Scansion - Common 2- 3- and 4-level Notations - 4-level Notations

4-level Notations

4-level scansion is generally a sign of a more linguistically oriented prosodist at work. Otto Jespersen introduced his numeric notation in 1900 (in Danish; English translation in 1933). He occasionally added a 5th level, indicating a fully stressed syllable further emphasized by phrasal stress. In 1951 Trager & Smith posited 4 phonemic levels of stress in English. This was in a broad linguistic context, not specifically pertaining to verse; nevertheless, in the 1950s and 1960s linguistically oriented prosodists (such as John Thompson, Harold Whitehall, and Seymour Chatman) attempted to use these 4 levels of stress to formulate a fuller explanation of meter. Chomsky & Halle's work did not specifically address verse, but their notation of stress (effectively, Jespersen's turned upside-down) was also influential; Chomsky & Halle posited more than 4 levels of stress, but typically only 4 are used in scansion.

Jespersen Trager-Smith Chomsky-Halle Wimsatt-Beardsley Notes
4 / 1 /// Strongest stress (typically ictic)
3 ^ 2 // Secondary stress
2 \ 3 / Tertiary stress
1 ˘ 4 Least stress (typically nonictic)

In addition to 4 levels of stress, Trager & Smith posited 4 levels of pitch, and 4 levels of juncture (basically the smoothness of transition between syllables). All 3 suprasegmentals have been used by prosodists to map out lines of verse; this comes about as close to C.S. Lewis's "all the phonetic facts" as possible, and constitutes (as Chatman makes explicit), neither the meter nor even the "phonetic facts" of the text, but a transcription of one reading of the text. Here superscript numererals indicate pitch, and "|" and "#" indicate juncture.

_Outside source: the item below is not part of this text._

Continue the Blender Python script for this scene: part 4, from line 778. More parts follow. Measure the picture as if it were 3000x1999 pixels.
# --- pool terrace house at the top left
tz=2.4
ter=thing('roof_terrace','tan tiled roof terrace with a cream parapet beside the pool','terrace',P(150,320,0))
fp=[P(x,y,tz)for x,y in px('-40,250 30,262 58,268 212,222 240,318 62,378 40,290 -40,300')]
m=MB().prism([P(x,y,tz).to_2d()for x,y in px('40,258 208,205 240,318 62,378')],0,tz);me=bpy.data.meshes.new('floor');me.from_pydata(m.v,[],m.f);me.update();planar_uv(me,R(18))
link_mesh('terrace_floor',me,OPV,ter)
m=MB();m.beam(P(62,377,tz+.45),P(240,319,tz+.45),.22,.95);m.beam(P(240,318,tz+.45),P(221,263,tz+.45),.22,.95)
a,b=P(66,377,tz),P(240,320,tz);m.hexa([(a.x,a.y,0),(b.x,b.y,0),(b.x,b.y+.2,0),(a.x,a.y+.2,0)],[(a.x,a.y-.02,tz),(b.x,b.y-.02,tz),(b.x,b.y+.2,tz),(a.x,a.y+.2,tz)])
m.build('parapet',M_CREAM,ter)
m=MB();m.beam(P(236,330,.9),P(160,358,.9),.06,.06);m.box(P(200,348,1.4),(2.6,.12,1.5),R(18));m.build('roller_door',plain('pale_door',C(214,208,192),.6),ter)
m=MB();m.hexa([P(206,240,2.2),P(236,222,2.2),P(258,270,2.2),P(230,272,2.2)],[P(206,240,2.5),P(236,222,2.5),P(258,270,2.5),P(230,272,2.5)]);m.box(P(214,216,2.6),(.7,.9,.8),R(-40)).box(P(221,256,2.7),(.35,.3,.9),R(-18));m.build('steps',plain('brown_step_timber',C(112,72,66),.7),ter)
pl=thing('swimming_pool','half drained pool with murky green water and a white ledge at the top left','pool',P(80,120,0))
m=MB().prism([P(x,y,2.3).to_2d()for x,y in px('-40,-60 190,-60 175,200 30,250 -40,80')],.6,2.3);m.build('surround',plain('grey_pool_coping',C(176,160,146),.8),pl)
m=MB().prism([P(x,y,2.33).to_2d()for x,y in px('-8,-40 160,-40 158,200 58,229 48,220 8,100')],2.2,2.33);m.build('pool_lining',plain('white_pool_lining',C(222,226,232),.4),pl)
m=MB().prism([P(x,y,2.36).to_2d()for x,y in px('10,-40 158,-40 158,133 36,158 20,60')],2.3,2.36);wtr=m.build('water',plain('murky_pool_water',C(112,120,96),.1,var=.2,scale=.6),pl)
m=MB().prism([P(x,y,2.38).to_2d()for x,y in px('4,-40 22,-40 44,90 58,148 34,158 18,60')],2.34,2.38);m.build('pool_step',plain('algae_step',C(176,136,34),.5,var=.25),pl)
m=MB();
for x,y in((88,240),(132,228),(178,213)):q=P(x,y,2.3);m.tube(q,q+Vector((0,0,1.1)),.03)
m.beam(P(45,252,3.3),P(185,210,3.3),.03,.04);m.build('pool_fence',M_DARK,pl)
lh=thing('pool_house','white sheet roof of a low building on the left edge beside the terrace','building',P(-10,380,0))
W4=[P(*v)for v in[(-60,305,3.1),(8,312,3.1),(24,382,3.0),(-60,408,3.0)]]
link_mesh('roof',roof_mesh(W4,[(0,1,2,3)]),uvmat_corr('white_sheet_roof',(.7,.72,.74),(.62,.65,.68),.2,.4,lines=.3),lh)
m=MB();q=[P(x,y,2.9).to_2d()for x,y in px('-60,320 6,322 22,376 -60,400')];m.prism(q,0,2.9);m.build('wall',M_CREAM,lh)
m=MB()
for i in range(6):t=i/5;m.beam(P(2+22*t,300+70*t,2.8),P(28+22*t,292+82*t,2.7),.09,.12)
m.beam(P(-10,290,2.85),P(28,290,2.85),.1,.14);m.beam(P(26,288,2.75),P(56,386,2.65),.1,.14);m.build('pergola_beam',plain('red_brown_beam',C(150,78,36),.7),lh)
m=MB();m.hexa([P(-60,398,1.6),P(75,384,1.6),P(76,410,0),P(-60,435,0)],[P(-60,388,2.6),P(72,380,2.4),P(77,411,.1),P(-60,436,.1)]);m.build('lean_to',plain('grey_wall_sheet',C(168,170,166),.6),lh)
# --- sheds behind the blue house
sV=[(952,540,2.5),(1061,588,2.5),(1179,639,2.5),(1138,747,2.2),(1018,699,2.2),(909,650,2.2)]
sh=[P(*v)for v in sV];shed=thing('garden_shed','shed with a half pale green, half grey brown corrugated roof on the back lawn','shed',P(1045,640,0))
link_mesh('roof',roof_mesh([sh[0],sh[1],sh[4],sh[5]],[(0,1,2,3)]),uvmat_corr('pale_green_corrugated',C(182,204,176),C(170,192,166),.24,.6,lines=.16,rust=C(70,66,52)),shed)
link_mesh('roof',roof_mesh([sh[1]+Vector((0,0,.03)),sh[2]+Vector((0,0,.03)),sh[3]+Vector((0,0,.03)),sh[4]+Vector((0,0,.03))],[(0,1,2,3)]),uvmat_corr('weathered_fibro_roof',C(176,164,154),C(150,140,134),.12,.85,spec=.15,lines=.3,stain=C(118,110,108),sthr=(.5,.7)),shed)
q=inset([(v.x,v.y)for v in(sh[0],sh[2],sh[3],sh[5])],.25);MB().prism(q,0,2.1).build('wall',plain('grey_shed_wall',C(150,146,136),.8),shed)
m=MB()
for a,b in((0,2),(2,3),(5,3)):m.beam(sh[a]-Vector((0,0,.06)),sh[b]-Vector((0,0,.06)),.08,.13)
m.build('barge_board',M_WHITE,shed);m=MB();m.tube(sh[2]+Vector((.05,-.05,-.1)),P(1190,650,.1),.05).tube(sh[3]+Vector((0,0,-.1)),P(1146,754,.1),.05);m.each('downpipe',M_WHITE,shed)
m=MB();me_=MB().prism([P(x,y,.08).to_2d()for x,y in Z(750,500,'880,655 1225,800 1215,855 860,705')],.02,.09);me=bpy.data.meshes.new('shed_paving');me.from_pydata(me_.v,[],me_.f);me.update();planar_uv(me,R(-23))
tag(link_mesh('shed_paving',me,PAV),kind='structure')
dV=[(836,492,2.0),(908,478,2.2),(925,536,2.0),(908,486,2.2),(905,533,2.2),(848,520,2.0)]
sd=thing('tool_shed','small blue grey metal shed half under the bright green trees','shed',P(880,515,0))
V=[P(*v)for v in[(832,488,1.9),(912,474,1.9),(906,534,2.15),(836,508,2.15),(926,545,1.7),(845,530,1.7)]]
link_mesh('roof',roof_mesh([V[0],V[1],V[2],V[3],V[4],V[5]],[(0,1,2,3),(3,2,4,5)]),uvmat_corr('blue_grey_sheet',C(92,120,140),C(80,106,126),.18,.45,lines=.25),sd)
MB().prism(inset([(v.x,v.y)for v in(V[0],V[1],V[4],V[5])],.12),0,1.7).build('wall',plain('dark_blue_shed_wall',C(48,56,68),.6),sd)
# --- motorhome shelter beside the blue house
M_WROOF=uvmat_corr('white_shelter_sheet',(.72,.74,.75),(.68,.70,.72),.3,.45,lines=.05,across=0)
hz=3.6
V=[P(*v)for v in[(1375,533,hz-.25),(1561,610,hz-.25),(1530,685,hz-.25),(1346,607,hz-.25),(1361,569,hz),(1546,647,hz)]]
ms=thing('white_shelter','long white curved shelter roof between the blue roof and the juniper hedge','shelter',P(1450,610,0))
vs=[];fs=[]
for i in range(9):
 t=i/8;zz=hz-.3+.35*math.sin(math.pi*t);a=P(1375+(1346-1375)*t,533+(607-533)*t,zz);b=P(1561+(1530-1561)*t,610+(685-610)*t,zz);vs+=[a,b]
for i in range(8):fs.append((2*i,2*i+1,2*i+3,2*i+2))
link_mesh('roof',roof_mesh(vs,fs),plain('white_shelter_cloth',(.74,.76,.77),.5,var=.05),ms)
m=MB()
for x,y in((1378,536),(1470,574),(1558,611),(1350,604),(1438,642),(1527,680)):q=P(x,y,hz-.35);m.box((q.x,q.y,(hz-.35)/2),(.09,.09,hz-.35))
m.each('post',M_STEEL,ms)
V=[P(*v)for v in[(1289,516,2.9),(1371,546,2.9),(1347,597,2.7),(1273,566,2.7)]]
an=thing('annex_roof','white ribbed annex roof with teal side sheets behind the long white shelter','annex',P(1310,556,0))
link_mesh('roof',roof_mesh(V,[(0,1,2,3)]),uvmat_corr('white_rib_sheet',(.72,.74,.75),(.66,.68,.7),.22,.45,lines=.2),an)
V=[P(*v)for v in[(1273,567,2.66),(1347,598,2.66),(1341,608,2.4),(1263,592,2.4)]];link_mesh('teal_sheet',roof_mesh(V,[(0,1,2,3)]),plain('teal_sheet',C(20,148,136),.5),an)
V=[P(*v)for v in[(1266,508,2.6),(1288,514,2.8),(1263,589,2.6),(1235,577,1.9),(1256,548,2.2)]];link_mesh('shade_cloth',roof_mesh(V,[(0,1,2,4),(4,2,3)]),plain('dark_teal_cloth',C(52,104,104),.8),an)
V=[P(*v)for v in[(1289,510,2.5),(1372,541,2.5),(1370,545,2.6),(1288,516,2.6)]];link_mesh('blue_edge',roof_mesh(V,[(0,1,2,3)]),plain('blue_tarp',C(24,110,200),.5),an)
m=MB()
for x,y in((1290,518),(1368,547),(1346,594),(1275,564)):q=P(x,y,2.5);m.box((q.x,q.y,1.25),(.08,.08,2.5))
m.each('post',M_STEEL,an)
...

˘ ˘ / ˘ ˘ ^ ˘ ^ ˘ / ˘ / ²There was ³never a sound²|²beside the wood²|²but ³one#

Jespersen was not the first to use numerals to mark stress, Alexander John Ellis used them (starting with 0 for least stress) as early as 1873. Nor were W.K. Wimsatt & Monroe Beardsley the first to use multiple slashes: none other than Thomas Jefferson used a 5-level notational system of accents ("////" for strongest stress, down to "/" for little stress, and no mark for "no" stress).

Steele and McAuley have used Jespersen's 4-level notation as a secondary method. Wimsatt, Woods, and The New Princeton Encyclopedia of Poetry and Poetics have used Chomsky & Halle's notation as a secondary method.

One of the primary virtues of 4-level scansion is that it helps clarify a surprisingly specific—and surprisingly controversial—debate. Take the rhythmically complex line:

When to the sessions of sweet silent thought

Some prosodists hear "-ions of sweet si-" as a very light iamb, followed by a very heavy iamb, yielding a 2-level metrical scansion of:

/ × × / × / × / × / When to the sess | ions of sweet si | lent thought

("Foot" markers are used here merely to emphasize the syllables in question. Recall that this metrical scansion does not imply that "of" is necessarily spoken with more emphasis than "sweet", only that these fill ictic and nonictic positions, respectively.)

However, other prosodists hold that, just as the usual 2nd position ictus has been switched to 1st position, so the usual 6th position ictus has been switched to 7th, yielding:

/ × × / × × / / × / When to the sess | ions of sweet si | lent thought

In this case, "-ions of sweet si-" is sometimes taken as a pyrrhic foot followed by a spondee, and sometimes as a single 4-syllable unit (a minor or rising ionic) that replaces 2 iambic feet. This is a case in which 2-level scansion is felt to miss something essential even by some rather strict prosodists. In fact, Groves has shown that in cases like this, where the ictus moves forward (as opposed to backward as in "When to") each of the 4 positions in question has slightly different constraints that must be fulfilled for the line to be perceived as metrical. In layman's terms, these constraints are most often realized as 4 rising positions; in Jespersen's notation:

3 2 1 4 1 2 3 4 1 4 When to the sess | ions of sweet si | lent thought

In this case, everyone is somewhat right: the 4 positions are like a light then a heavy iamb, and like a pyrric followed by a spondee, and like a 4-syllable "ascending foot" that functions as a unit.